■ **PROBLEM DESCRIPTION**
Will you repeat only the lines beginning at the one that mentions "Keep writing the" and ending at the one that mentions "AF = leanf(2.483);", both of them included, exactly?
## Start DATA SUPPLIED
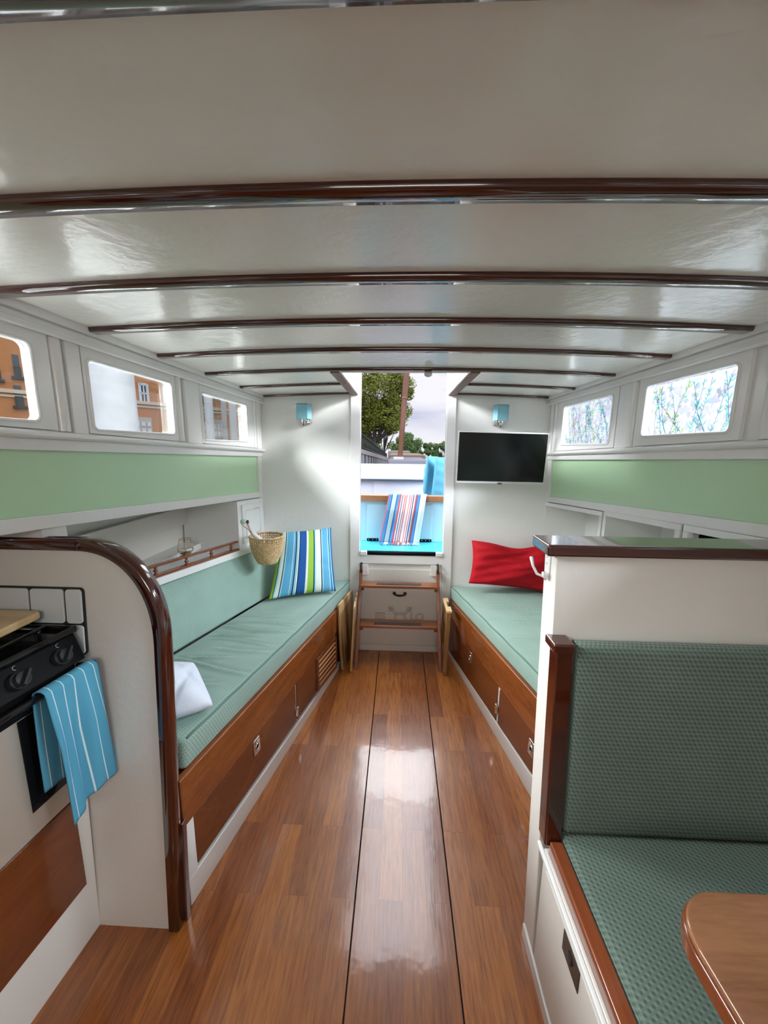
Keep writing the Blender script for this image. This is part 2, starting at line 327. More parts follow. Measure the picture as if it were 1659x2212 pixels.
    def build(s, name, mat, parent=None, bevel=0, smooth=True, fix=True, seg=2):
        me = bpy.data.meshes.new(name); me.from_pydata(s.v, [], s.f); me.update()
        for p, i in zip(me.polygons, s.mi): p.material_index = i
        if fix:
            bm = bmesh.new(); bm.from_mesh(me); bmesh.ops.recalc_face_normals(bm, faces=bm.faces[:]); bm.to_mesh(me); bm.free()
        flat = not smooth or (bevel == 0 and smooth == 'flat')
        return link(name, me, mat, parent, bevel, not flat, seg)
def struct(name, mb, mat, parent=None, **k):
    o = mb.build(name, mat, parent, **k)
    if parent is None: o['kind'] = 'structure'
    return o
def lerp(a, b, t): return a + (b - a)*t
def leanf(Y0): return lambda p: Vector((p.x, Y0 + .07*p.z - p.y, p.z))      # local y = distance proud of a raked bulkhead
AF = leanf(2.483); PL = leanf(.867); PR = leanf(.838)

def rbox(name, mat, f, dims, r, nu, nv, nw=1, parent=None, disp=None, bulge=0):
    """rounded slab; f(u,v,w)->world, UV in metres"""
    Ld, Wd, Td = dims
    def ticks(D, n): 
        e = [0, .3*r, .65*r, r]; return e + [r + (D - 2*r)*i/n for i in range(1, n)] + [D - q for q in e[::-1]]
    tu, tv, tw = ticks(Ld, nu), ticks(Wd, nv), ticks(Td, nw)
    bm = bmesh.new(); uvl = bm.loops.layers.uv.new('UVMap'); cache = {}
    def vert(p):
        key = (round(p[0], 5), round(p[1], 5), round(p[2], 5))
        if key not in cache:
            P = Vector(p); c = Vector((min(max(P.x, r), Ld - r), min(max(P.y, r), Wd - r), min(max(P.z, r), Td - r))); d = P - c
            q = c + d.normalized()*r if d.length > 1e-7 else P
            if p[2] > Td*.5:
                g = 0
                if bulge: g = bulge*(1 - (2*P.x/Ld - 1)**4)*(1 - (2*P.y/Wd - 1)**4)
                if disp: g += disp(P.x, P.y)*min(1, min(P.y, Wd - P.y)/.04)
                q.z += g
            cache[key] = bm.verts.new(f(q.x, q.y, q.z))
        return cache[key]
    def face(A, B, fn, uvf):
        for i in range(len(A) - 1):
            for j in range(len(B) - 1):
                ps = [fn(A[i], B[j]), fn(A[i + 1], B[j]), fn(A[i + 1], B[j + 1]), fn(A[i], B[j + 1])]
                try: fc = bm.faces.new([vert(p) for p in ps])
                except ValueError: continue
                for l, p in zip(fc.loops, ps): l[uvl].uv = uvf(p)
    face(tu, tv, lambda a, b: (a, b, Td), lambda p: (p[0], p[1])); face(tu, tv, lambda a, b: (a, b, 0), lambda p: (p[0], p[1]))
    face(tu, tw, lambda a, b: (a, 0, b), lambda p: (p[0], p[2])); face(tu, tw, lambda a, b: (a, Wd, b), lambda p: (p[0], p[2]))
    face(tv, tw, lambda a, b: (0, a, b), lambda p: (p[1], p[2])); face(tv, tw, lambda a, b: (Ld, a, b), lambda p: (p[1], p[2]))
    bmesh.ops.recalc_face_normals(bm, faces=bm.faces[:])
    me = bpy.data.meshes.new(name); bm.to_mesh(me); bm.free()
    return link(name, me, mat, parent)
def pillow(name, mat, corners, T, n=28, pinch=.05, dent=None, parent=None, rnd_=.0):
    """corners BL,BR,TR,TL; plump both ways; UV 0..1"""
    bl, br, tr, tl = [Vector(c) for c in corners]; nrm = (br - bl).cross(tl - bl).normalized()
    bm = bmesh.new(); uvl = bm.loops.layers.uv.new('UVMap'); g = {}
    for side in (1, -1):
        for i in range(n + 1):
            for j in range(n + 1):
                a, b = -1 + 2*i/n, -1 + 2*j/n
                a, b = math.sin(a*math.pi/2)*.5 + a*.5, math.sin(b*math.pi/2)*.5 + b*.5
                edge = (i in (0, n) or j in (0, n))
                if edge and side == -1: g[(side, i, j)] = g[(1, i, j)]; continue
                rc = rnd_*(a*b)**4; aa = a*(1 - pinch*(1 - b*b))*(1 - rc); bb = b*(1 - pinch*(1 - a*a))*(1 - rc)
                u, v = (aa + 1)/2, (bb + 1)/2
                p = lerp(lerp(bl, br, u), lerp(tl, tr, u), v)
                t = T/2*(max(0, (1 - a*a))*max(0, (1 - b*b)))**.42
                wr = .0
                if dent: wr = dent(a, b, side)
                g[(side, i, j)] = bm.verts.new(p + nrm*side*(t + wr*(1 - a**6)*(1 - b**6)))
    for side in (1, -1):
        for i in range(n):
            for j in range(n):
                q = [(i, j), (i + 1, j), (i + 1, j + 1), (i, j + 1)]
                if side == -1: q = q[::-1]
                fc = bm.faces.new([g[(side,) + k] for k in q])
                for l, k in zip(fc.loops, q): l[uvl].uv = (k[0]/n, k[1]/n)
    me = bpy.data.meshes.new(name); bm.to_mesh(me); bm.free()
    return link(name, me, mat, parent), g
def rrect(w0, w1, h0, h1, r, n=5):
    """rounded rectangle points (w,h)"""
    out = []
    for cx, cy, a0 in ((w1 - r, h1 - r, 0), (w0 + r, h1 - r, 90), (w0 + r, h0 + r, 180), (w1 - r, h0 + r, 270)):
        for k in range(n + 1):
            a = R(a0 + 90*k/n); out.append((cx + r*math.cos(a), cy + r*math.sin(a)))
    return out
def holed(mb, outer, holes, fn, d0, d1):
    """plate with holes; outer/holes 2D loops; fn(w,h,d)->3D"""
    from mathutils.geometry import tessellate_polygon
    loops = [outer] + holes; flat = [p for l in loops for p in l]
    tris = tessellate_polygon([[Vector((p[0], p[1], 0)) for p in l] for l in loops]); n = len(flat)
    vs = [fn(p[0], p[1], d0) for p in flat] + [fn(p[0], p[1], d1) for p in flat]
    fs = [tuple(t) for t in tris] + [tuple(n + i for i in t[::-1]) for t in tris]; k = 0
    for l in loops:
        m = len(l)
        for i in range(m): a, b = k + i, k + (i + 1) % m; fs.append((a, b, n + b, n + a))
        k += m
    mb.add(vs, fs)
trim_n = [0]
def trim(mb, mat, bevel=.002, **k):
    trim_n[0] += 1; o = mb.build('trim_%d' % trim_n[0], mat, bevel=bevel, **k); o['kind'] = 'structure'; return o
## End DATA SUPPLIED
## Start DATA SUPPLIED
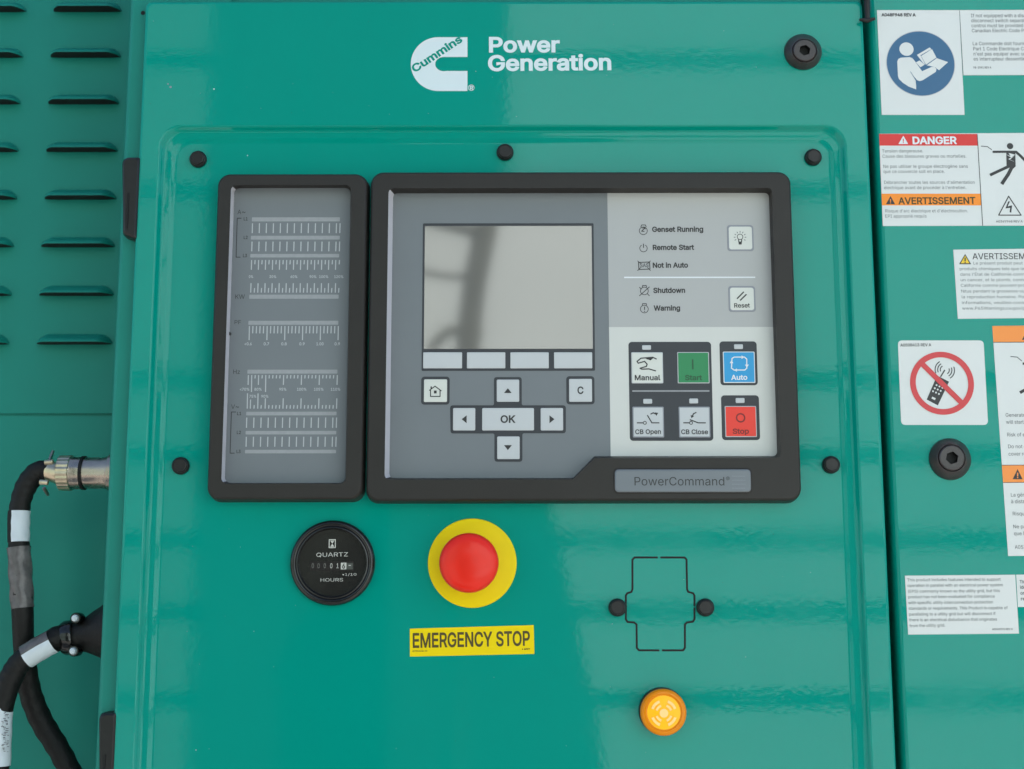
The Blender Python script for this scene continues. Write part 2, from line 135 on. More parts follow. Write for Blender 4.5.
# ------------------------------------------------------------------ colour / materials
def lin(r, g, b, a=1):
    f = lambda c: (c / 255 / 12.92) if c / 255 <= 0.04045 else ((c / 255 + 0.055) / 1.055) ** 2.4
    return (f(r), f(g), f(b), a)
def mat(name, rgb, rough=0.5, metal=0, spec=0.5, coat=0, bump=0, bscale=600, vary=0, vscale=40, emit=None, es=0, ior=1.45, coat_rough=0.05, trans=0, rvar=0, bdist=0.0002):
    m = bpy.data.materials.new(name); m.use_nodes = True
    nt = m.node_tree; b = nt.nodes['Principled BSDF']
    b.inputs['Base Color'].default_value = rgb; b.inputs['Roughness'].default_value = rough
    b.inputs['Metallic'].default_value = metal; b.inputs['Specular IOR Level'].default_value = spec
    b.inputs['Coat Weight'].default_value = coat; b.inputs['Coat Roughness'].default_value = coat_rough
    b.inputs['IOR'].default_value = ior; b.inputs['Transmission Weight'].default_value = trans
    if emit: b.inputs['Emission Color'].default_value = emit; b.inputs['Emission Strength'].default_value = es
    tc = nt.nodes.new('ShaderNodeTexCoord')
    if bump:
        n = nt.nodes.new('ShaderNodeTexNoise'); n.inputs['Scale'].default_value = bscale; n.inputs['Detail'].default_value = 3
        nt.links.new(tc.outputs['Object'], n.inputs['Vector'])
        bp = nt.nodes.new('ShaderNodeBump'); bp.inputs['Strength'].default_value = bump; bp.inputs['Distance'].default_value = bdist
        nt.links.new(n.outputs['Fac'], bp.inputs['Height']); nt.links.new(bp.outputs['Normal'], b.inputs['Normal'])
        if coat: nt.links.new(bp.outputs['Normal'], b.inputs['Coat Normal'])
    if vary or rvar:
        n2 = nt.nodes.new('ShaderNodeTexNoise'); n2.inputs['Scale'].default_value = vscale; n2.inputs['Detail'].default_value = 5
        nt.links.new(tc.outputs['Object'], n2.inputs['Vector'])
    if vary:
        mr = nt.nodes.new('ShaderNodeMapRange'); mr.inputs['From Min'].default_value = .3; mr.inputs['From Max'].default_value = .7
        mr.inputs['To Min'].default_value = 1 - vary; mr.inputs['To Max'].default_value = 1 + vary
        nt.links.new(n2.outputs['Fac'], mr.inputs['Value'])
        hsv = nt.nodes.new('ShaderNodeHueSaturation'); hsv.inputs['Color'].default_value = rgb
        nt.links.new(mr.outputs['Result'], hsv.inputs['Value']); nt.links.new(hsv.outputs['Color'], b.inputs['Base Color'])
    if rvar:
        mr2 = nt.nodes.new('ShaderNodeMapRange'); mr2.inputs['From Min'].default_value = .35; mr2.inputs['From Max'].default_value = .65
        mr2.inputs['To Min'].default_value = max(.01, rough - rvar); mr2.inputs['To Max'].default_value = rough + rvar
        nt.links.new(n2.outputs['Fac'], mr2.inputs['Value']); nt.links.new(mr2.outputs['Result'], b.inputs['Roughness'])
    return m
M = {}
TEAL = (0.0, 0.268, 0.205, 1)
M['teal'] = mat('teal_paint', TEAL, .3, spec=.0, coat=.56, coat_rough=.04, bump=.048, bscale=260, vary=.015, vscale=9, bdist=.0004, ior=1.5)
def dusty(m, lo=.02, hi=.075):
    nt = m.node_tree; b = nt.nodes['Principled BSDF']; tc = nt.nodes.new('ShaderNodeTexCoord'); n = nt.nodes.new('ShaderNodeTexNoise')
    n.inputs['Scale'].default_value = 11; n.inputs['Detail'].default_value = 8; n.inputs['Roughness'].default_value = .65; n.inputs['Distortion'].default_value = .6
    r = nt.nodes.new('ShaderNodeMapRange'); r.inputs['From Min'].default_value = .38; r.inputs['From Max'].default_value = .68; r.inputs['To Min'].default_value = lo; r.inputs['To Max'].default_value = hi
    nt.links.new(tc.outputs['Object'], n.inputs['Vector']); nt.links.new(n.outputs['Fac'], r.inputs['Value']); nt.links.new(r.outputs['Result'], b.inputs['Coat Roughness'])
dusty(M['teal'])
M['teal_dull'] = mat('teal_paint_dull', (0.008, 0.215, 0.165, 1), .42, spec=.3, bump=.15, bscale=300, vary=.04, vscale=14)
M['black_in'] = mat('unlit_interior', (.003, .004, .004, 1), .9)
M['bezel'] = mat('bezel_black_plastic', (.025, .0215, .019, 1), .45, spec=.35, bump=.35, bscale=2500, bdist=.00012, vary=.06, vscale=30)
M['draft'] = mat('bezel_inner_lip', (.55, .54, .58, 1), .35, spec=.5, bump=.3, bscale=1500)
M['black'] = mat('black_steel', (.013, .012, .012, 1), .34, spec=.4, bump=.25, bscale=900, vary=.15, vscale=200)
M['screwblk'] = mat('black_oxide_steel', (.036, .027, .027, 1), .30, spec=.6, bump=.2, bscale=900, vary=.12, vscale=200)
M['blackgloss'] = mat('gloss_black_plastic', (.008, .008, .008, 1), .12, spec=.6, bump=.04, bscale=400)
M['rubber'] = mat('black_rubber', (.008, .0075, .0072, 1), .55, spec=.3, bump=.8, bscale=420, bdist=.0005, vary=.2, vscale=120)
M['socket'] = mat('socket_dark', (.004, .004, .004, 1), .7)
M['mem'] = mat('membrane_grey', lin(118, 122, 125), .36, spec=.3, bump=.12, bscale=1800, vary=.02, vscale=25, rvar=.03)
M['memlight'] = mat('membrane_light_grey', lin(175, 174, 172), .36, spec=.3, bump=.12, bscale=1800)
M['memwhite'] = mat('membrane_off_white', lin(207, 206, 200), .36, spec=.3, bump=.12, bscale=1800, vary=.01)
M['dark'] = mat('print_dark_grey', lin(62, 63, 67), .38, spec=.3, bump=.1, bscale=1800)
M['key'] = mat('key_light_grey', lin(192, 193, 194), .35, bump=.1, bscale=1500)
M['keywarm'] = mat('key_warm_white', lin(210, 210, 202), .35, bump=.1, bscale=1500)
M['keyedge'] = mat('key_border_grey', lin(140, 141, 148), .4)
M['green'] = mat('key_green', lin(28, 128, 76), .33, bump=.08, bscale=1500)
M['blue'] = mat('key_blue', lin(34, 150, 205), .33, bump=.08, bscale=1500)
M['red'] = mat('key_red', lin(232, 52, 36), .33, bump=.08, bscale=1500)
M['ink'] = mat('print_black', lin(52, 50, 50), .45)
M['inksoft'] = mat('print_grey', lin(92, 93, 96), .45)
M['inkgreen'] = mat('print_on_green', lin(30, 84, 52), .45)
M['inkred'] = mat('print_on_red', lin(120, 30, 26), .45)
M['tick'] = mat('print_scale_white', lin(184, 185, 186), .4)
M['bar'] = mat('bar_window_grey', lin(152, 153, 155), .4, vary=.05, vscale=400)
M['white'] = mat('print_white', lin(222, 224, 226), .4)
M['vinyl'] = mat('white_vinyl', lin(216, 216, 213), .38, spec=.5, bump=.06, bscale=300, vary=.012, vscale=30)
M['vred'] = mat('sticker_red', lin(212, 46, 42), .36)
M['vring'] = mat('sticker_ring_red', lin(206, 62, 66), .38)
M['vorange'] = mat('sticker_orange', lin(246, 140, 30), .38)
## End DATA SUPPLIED
■ **EXPECTED OUTPUT**
Keep writing the Blender script for this image. This is part 2, starting at line 327. More parts follow. Measure the picture as if it were 1659x2212 pixels.
    def build(s, name, mat, parent=None, bevel=0, smooth=True, fix=True, seg=2):
        me = bpy.data.meshes.new(name); me.from_pydata(s.v, [], s.f); me.update()
        for p, i in zip(me.polygons, s.mi): p.material_index = i
        if fix:
            bm = bmesh.new(); bm.from_mesh(me); bmesh.ops.recalc_face_normals(bm, faces=bm.faces[:]); bm.to_mesh(me); bm.free()
        flat = not smooth or (bevel == 0 and smooth == 'flat')
        return link(name, me, mat, parent, bevel, not flat, seg)
def struct(name, mb, mat, parent=None, **k):
    o = mb.build(name, mat, parent, **k)
    if parent is None: o['kind'] = 'structure'
    return o
def lerp(a, b, t): return a + (b - a)*t
def leanf(Y0): return lambda p: Vector((p.x, Y0 + .07*p.z - p.y, p.z))      # local y = distance proud of a raked bulkhead
AF = leanf(2.483); PL = leanf(.867); PR = leanf(.838)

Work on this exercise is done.